L’Alberta a conclu une entente exécutoire avec les Territoires du Nord-Ouest pour suivre ce qui se passe avec la rivière Athabasca, qui se jette dans le territoire. Joslyn Oosenbrug, du ministère de l’Environnement du territoire, a déclaré que son gouvernement avait été informé qu’un accord avait été conclu.

« Nous n’avons reçu aucune information détaillée sur le budget », a-t-elle indiqué par courriel.

« Le [territoire] a fait part de ses préoccupations concernant la suspension de la surveillance de la qualité de l’eau en Alberta et continue de plaider pour la reprise de tous les contrôles, en particulier le programme [de surveillance des sables bitumineux] », a-t-elle ajouté.

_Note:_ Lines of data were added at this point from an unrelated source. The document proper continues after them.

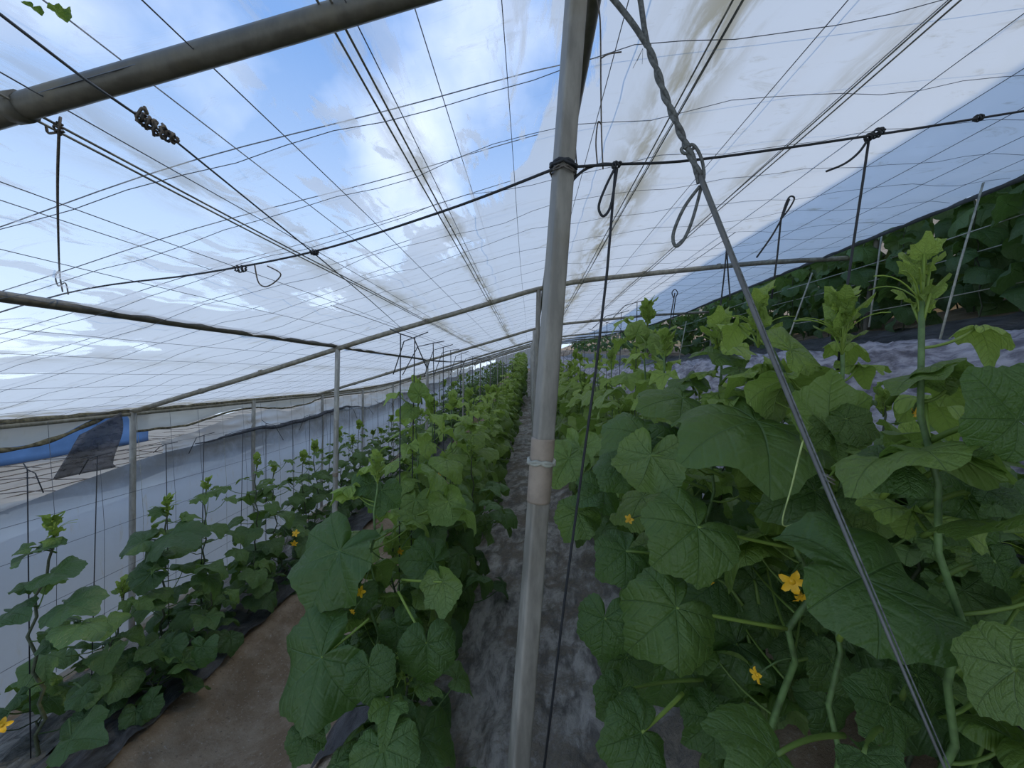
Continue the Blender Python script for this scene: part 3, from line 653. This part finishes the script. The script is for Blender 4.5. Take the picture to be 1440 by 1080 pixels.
for i, y in enumerate([1.85, 2.02, 2.4, 2.75, 3.1, 3.6] + [4.2 + .6 * j for j in range(18)]):
    l = ['black trellis cord with knotted tails, tallest above the vines left of the path', 'thin black trellis cord right beside the knotted one left of the path'][i] if i < 2 else 'black trellis cord over the vines left of the path, further back'
    tcord(-.6 + .02 * math.sin(i), y, .19 + lift(y), l, None if i < 2 else 'trellis cords left of the path', 50 + i)
for i, y in enumerate([2.3, 2.7, 3.2] + [3.8 + .7 * j for j in range(14)]):
    tcord(.62, y, .42 + lift(y), 'black trellis cord over the vines right of the path, further back', 'trellis cords right of the path', 90 + i, .0022)
# wires on the side wall
for i, z in enumerate((-1.16, -1.42, -1.85, -2.2)):
    wire('wall_wire', [(-3.93, y, z + lift(y) + .02 * math.sin(y * .8 + i)) for y in [.8 + .4 * j for j in range(50)]], .002, 'wire', 'thin wire running along the film wall', 'wire', 'wires along the film wall')
for i in range(34):
    y = 1.8 + .37 * i; z1 = rz(-4, y) - .05
    wire('wall_string', [(-3.9, y, -2.45 + lift(y)), (-3.92, y + .02, -1.4 + lift(y)), (-3.97, y, z1)], .0018, 'wire' if i % 3 else 'cord_white', 'thin vertical string in front of the film wall', 'string', 'strings on the film wall')
# cords and wires on the higher terrace
cord('pale_twine', [(1386, 246, 2.45), (1350, 370, 2.35), (1318, 492, 2.25)], .006, 'cord_white', 'pale slanting cord tied to the film edge over the bank', straight=True)
for i, (a, b, Y) in enumerate((((1142, 384), (1100, 500), 3.6), ((1026, 440), (1010, 505), 4.6), ((965, 452), (955, 505), 6.0), ((1240, 330), (1222, 460), 3.4))):
    cord('pale_twine', [(a[0], a[1], Y), (b[0], b[1], Y - .1)], .007, 'cord_white', 'pale cord from film edge to bank, further back', 'cord', 'far pale cords', straight=True)
for i, (x, z) in enumerate(((3.2, 1.05), (3.3, .92), (3.25, .62))):
    wire('upper_line', [(x + .03 * math.sin(y), y, z + lift(y) + .02 * math.sin(y * 1.3)) for y in [1.2 + .4 * j for j in range(40)]], .0045, 'cord_white', ['pale line along the top of the dark upper vines', 'pale line halfway up the dark upper vines', 'pale line low on the dark upper vines'][i], 'cord')

# ================================================================== PLANTS
rg = random.Random(11)
def drp(lo, hi): return lambda t: lo + (hi - lo) * t
DB = drp(1.0, .1)                           # lower blades hang, upper spread
toward = lambda i, t: -1.57 + 2.1 * math.sin(i * 2.1) + (i % 3 - 1) * .6

# ---- row right of the path (nearest big leaves)
H1 = [
 dict(b=(1085, 850, 1.12), t=(1065, 910, 1.1), n=(.1, -1, .35), s=1.1), dict(b=(1120, 905, 1.1), t=(1150, 960, 1.06), n=(.1, -1, .3), s=1.1), dict(b=(1060, 960, 1.1), t=(1030, 1020, 1.08), n=(-.1, -1, .4), s=1.1), dict(b=(1120, 800, 1.2), t=(1140, 860, 1.18), n=(0, -1, .4), s=1.1), dict(b=(1170, 990, 1.0), t=(1190, 1050, .98), n=(.1, -1, .4), s=1.1), dict(b=(1080, 740, 1.25), t=(1060, 790, 1.22), n=(0, -1, .5), s=1.1),
 dict(b=(940, 930, 1.12), t=(925, 1000, 1.1), n=(0, -1, .4), bend=.3, w=1.2, s=1.1), dict(b=(1000, 880, 1.15), t=(940, 900, 1.12), n=(.1, -1, .3), bend=.3), dict(b=(1045, 880, 1.12), t=(1060, 940, 1.1), n=(0, -1, .4), bend=.3),
 dict(b=(1090, 790, 1.15), t=(1050, 800, 1.12), n=(0, -1, .5)), dict(b=(1000, 1010, 1.0), t=(960, 1060, .96), n=(-.1, -1, .6)), dict(b=(880, 925, 1.0), t=(850, 985, .98), n=(-.3, -1, .3)), dict(b=(1170, 930, .95), t=(1150, 990, .92), n=(.1, -1, .4)), dict(b=(1150, 860, 1.0), t=(1190, 890, .98), n=(.2, -1, .4)),
 dict(b=(981, 741, .93), t=(900, 806, .86), n=(-.35, -1, .55), bend=.9, cup=.5, s=.80, node=(1116, 771, .95), tint=.06),
 dict(b=(951, 855, .90), t=(866, 930, .85), n=(-.3, -1, .65), bend=.7, cup=.55, s=.82, node=(1106, 884, .93), tint=.06),
 dict(b=(905, 612, 1.2), t=(838, 640, 1.15), n=(-.2, -1, .7), tint=.05),
 dict(b=(870, 655, 1.15), t=(843, 692, 1.1), n=(-.3, -1, .4), bend=.3, tint=.0),
 dict(b=(915, 640, 1.1), t=(893, 715, 1.02), n=(.5, .8, .3), bend=.5, tint=.15),
 dict(b=(880, 775, 1.05), t=(832, 815, 1.0), n=(-.3, -1, .6), bend=.6, cup=.4),
 dict(b=(1035, 905, 1.1), t=(940, 940, 1.08), n=(0, -1, .5), bend=.3, cup=.2),
 dict(b=(1010, 815, 1.12), t=(960, 860, 1.08), n=(-.2, -1, .4)),
 dict(b=(1060, 815, 1.1), t=(1010, 870, 1.08), n=(.1, -1, .4)),
 dict(b=(850, 870, .98), t=(842, 950, .94), n=(-.4, -1, .2), bend=.4),
 dict(b=(902, 1030, .78), t=(832, 1060, .74), n=(-.1, -1, .75), bend=.7, cup=.6, node=(960, 975, .86)),
 dict(b=(870, 975, .88), t=(835, 1020, .85), n=(-.2, -1, .6)),
]
vine(.62, 1.0, (-.02, .05, .17), rg, 22, prof(.11, .13, .09), 0, DB, 'tall cucumber vine with pale stem and open yellow flower, behind the slanting rod', heroes=H1, azf=lambda i, t: rg.uniform(.8, 2.3), 
     path=[at(1080, 1700, 1.0), at(1072, 1060, .98), at(1095, 990, .97), at(1118, 930, .96), at(1108, 884, .94), at(1136, 845, .95), at(1136, 805, .95), at(1117, 771, .95), at(1142, 735, .95), at(1146, 690, .95), at(1140, 640, .95), at(1120, 560, 1.0), at(1090, 500, 1.04), at(1066, 452, 1.06)],
     flowers=[(at(1114, 818, .90), .026, (-.35, -1, -.1)), (at(1127, 838, .9), .020, (.2, -1, -.7)), (at(1064, 949, .93), .016, (-1, -.3, .0))],
     tendrils=[[(1150, 596, .86), (1133, 612, .82), (1124, 640, .8), (1113, 685, .8), (1101, 728, .8), (1104, 740, .8), (1121, 735, .8)]], shoot=.052, stem_r=.0085, wob=0)
H2 = [
 dict(b=(1395, 640, .6), t=(1450, 622, .56), n=(0, -.3, 1), s=1.1), dict(b=(1360, 700, .68), t=(1330, 760, .66), n=(0, -1, .5), s=1.1), dict(b=(1425, 680, .66), t=(1400, 720, .62), n=(0, -.9, .6)),
 dict(b=(1212, 812, .64), t=(1425, 878, .61), n=(.05, -.62, 1), bend=.3, cup=.3, s=1.0, w=.70, node=(1180, 900, .69)),
 dict(b=(1290, 640, .62), t=(1432, 634, .56), n=(.0, .35, 1), bend=.25, cup=.5, tint=.2, s=1.05, w=1.1, node=(1240, 700, .68)),
 dict(b=(1278, 640, .62), t=(1165, 632, .58), n=(.0, .3, 1), bend=.3, cup=.5, tint=.2, node=(1240, 700, .68)),
 dict(b=(1430, 590, .52), t=(1362, 520, .53), n=(.3, -.8, -.5), bend=-.2, cup=.2, tint=.0, s=1.0, w=1.1),
 dict(b=(1300, 525, .62), t=(1382, 510, .60), n=(0, .5, 1), bend=.4, tint=.15),
 dict(b=(1300, 525, .62), t=(1240, 532, .60), n=(0, .2, 1), bend=.5, tint=.15),
 dict(b=(1265, 655, .6), t=(1225, 680, .57), n=(0, -.8, 1), bend=.6, cup=.6),
 dict(b=(1428, 942, .50), t=(1345, 1000, .5), n=(.3, .9, -.1), bend=.3, tint=.03),
 dict(b=(1092, 1062, .58), t=(1045, 1110, .5), n=(0, -.7, 1), bend=.4, cup=.5, tint=.03),
 dict(b=(1215, 1060, .56), t=(1300, 1120, .5), n=(.1, -.8, 1), bend=.5, cup=.4),
 dict(b=(1250, 990, .7), t=(1215, 1050, .66), n=(0, -1, .3), bend=.4),
 dict(b=(1290, 950, .72), t=(1340, 1010, .68), n=(0, -1, .4), bend=.4),
 dict(b=(1400, 740, .55), t=(1330, 735, .52), n=(0, .4, 1), bend=.5, tint=.1),
 dict(b=(1390, 690, .6), t=(1440, 720, .55), n=(0, -.6, 1), bend=.5),
 dict(b=(1400, 790, .65), t=(1440, 850, .62), n=(-.1, -1, .5), bend=.4),
]
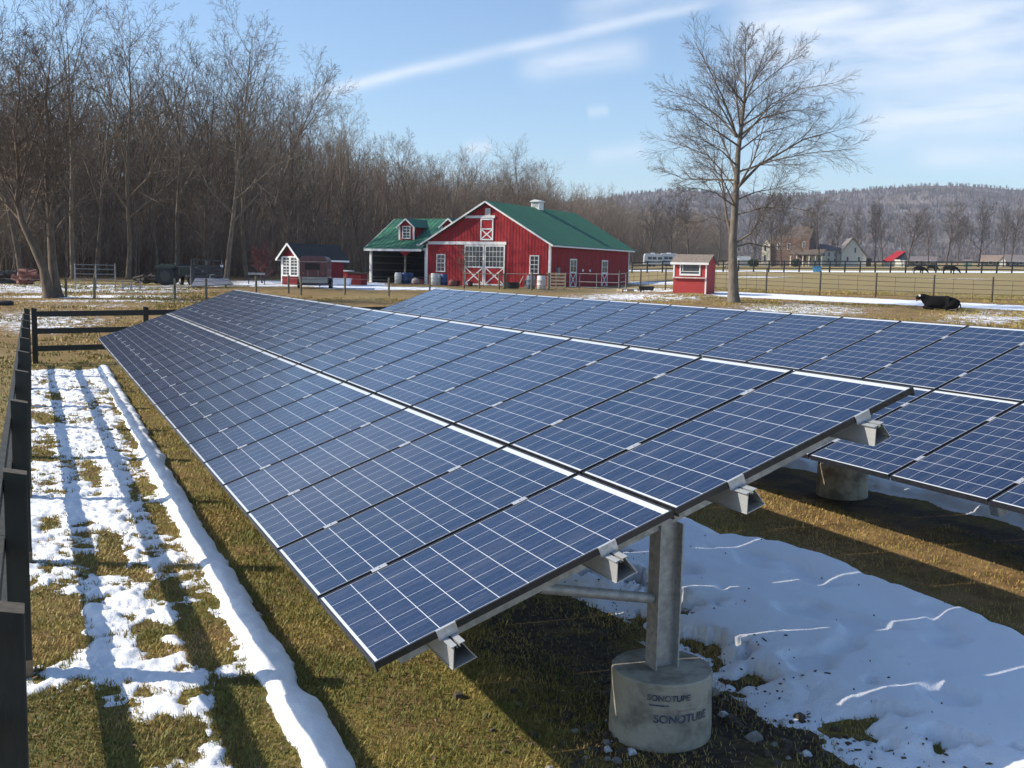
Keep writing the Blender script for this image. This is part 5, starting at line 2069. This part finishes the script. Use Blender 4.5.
m = MB(); m.tube([(.19*math.cos(t), -.02+.06*math.sin(t), 1.38+.17*math.sin(t)) for t in np.linspace(0, 2*math.pi, 17)], .018, 6); m.tube([(0, -.25, 1.15), (0, -.02, 1.38)], .02, 6)
m.build('steering_wheel', MATS['black_plastic'], o)
MB().tube([(.12, -1.2, 1.25), (.12, -1.2, 1.85)], .035, 8).build('exhaust', DK, o)
for sx in (-1, 1):
    m = MB(); m.beam((sx*.48, -.2, 1.2), (sx*.50, -1.6, 1.05), .09, .13); m.beam((sx*.50, -1.6, 1.05), (sx*.50, -2.35, .45), .09, .13)
    m.build('loader_arm', DK, o)
m = MB(); m.prism([(-2.95, .12), (-2.45, .10), (-2.32, .35), (-2.38, .78), (-2.44, .76), (-2.40, .38), (-2.52, .17), (-2.95, .15)], 'x', -.85, .85)
m.build('bucket', TGREY, o)

o = empty('stock_wagon', spot(208, 70), facing(208, R(20)), 'dark wagon with slatted side rails beside the tractor', 'wagon')
MB().box(-1.15, 1.05, 0, 3.2, .55, .70).build('deck', DK, o)
for sx, y in ((-1.1, .05), (0, .05), (1.0, .05), (-1.1, 3.1), (1.0, 3.1)):
    MB().box(sx-.04, sx+.04, y-.04, y+.04, .702, 1.78).build('stake', DK, o)
m = MB()
for z in (.80, 1.02, 1.24):
    m.box(-1.1, 1.0, -.04, .005, z, z+.16); m.box(-1.1, 1.0, 3.145, 3.17, z, z+.16)
m.box(-1.12, 1.02, -.035, .006, 1.68, 1.76)
m.build('side_slats', DK, o)
for sx in (-1, 1):
    for y in (.6, 2.6):
        wh = MB().tube([(sx*.85, y, .32), (sx*1.04, y, .32)], .33, 18).build('wheel', RUB, o, smooth=True)
        MB().tube([(sx*1.041, y, .32), (sx*1.05, y, .32)], .16, 14).build('rim', TGREY, wh, smooth=True)
MB().box(.85, 1.05, -.05, -.041, 1.28, 1.42).build('reflector', WHITE, o)
MB().box(-1.25, -1.0, -.25, -.06, -.1, 1.25).build('headboard', DK, o)
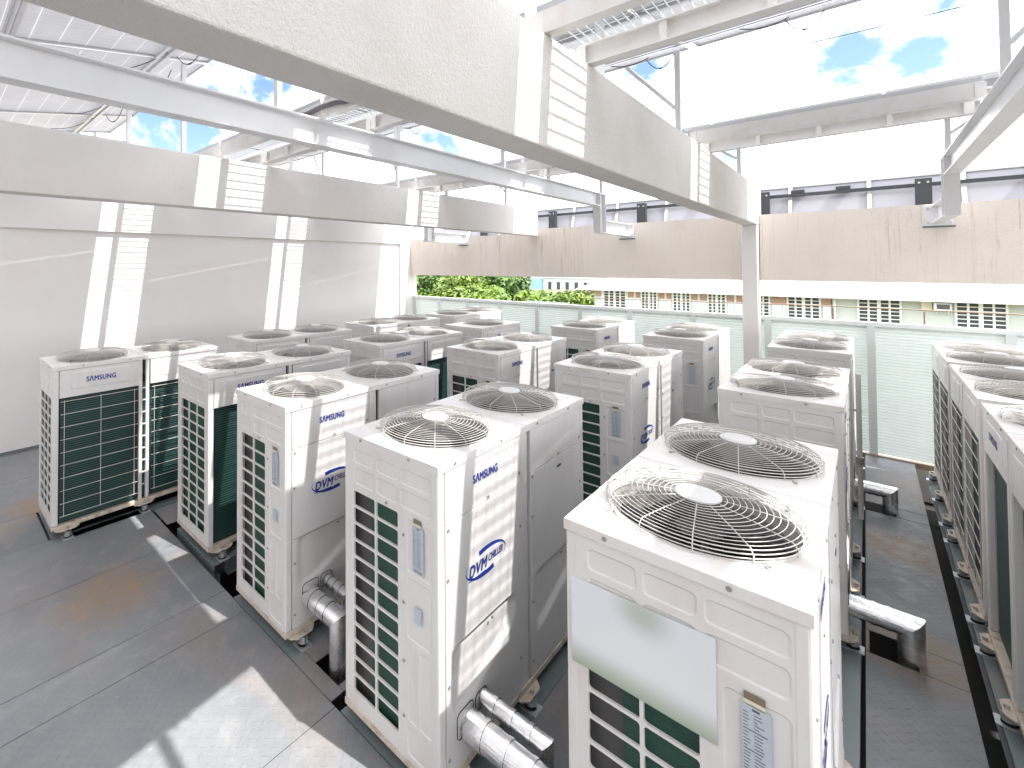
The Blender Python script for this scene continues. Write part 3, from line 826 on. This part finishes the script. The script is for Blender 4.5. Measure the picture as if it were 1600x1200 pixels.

Marlin Schmidt, porte-parole en matière d’environnement pour l’opposition néo-démocrate de l’Alberta, a souligné que le budget provincial prévoyait au moins 50 millions pour la surveillance financée par une taxe de l’industrie.

« J’ai l’impression qu’on m’a menti », a-t-il déclaré.

Il a dit croire que ces coupes ne contribueraient pas à améliorer l’image de l’industrie albertaine.

« Il est essentiel de protéger l’environnement. Il est également essentiel de montrer au monde que nous pouvons développer ces ressources de manière responsable. Nous échouons dans les deux cas », a-t-il fait valoir.

La surveillance environnementale des sables bitumineux a déjà été réduite pendant un certain temps plus tôt cette année.

Entre mars et la mi-juillet, le gouvernement conservateur uni et l’organisme de réglementation de l’énergie de la province ont suspendu un large éventail d’activités de surveillance exigées des sociétés de sables bitumineux comme conditions de leurs permis d’exploitation. La pandémie a été citée comme raison des suspensions.